If you take a true alpha puppy home with you, he will be a quick learner, easy to train so that one day, when he sees the time is right, he can take over the pack. And he’ll be looking for that day, for a sign of weakness in you that suggests you are no longer capable of doing the job. Unless you are constantly one step ahead of him, he will turn into a willful rebel who pays no attention to anything you tell him.
The beta, or what we now tend to call the enforcer, is the one who comes boldly over to you when you go to view the litter. He’s the disciplinarian, the bouncer, the bodyguard; he is pure aggression. He doesn’t think; he just weighs in.
If you choose this puppy to take home without being aware of what you have picked, it could be disastrous. You and he may differ in what you view as a perceived threat. It could be another dog in the park, a neighbor or a child.
Then there’s the tester within the pack, the quality controller, a very trying pet who will be pushing your ability daily, making sure you deserve to be the one who makes the decisions.
Mid- to low-ranking individuals make good pets because they have no need to discipline or teach anyone anything. These ranks don’t seek you out when you visit the litter.
Owners have been taught they must take on the role of the alpha dog but, despite the miraculous results in problem dogs seen on television, this doesn’t always work. If you have a nervous, low-ranking animal and you behave like an alpha, or even a beta, you could destroy him.

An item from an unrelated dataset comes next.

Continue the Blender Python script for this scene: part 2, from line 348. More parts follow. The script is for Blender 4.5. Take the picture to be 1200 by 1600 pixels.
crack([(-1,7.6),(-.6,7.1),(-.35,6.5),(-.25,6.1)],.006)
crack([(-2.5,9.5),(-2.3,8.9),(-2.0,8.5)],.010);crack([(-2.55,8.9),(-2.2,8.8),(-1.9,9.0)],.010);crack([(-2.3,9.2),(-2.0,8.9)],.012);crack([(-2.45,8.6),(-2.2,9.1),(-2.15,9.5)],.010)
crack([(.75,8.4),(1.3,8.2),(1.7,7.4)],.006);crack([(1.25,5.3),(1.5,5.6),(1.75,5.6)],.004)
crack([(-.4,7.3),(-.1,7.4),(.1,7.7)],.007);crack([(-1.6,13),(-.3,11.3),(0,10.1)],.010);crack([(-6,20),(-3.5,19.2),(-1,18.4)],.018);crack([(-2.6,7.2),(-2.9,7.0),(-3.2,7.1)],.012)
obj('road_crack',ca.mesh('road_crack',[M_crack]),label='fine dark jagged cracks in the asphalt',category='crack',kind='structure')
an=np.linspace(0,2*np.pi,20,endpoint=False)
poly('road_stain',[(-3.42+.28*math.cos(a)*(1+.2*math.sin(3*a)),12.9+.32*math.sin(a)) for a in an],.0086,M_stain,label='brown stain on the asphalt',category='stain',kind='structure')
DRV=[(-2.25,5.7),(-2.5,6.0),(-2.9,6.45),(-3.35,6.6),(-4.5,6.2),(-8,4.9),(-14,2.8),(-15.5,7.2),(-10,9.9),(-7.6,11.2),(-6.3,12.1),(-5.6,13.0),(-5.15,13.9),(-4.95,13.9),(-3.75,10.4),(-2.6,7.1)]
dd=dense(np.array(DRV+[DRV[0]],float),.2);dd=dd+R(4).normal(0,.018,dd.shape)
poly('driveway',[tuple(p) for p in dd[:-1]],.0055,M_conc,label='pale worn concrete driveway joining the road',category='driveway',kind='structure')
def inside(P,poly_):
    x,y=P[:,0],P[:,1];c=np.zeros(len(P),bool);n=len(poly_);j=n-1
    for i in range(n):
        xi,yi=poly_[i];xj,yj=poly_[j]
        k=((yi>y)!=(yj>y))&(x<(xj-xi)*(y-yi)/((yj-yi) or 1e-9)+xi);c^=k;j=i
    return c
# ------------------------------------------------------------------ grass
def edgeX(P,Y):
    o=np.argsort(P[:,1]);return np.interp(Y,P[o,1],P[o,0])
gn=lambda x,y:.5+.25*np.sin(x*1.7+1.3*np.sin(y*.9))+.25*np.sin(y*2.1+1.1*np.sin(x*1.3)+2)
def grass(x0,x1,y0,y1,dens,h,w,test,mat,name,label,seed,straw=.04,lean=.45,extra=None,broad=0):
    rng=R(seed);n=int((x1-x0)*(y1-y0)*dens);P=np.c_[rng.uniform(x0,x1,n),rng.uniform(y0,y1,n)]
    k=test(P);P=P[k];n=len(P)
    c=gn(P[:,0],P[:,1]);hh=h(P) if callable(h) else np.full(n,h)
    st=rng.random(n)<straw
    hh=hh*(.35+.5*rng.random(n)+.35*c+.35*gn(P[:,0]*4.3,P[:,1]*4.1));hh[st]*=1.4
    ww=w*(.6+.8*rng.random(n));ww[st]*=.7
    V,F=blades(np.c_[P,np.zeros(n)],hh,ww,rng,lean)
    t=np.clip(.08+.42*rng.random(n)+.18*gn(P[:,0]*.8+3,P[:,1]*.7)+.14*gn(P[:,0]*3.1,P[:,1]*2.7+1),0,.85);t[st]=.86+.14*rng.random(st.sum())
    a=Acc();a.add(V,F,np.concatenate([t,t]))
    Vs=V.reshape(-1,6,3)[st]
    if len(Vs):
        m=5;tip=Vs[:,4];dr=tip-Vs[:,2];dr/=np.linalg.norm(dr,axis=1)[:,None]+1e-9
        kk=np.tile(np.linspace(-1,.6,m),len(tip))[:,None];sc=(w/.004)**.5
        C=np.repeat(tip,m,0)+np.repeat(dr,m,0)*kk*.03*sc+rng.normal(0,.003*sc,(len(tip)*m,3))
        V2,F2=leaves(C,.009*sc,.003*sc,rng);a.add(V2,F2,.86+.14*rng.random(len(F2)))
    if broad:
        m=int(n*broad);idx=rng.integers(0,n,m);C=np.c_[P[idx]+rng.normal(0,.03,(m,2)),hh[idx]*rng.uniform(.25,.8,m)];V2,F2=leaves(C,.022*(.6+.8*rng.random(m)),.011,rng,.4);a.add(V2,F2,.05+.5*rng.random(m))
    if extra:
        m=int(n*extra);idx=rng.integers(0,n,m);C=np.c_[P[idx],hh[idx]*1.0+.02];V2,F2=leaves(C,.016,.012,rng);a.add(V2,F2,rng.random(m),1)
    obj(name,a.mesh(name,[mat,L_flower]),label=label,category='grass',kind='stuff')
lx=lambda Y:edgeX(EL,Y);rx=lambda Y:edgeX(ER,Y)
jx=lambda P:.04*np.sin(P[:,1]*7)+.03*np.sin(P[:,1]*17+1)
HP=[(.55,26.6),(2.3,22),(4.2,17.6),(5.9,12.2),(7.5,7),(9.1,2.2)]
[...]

Many people, of course, don’t get their dogs as pups. Contrary to the saying, ‘You can’t teach an old dog new tricks’; I believe you can, by going back to that time in the dog’s life when he was at his most receptive.
A pup learns basic principles from his mother: he picks up her calming signals, discovers the reward system, and learns his pack value and how to communicate with his own kind. When he stumbles out into the world at five weeks and begins to mix mother’s milk with regurgitated meat, that circle of learning increases.
So to re-educate an adult dog you feed him on the sort of diet he had in his first few months of life: a mixture of milk and minced or finely chopped meat.
After a couple of months on that he should be pliable and ready to listen, whereupon you can train him more or less as you would a puppy, heavy on reward and light on punishment.